We set off early in the morning on two large charter busses. The students, ages ranging from 12 - 18 were already in full-blown over the top energy mode and I felt as if the bus very well may have been
swaying from side to side. As we got moving the sound explosion eventually faded to a lull, and most of the kids were soon asleep with their I-Pods in their ears. As the Global English Program is a tuition-based private program in a public school, many of the kids come from the kind of money that would at least place them in the middle-class by American standards. I highly doubt many of the government school students have I-Pods / Phones / Pads or take field trips on charter busses, and I certainly know it to not be true in the rural parts of the provinces, but I digress.
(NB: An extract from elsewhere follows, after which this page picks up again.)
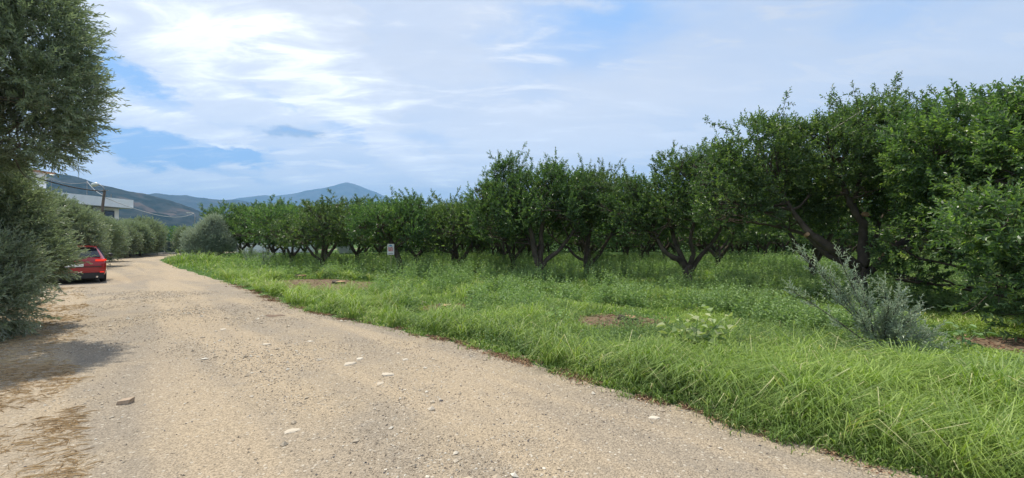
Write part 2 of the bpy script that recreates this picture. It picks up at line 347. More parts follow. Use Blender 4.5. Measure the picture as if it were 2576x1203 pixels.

Technology did what none of the teachers could, quited the children for a bit.
When we arrived in Ayutthaya the bus stopped at the first set of ruins. Our boss, Ajarn Rudee, instructed the students to be back to the bus in one hour, and off they went. When I inquired about our jobs for the day, I was told that we could go enjoy the sights, and not to worry about the students, that they would be fine. This was a very honest assessment, as the students walked around, took
some silly pictures, bought some snacks, and then ran back to the bus to escape the sun. Many Thai people are sensitive about the color of their skin. Much as Americans will go to tanning beds just to keep a tan, Thai's will go to great lengths to keep the sun off their skin, as you have likely noticed from some of the photographs on the 95 degree day.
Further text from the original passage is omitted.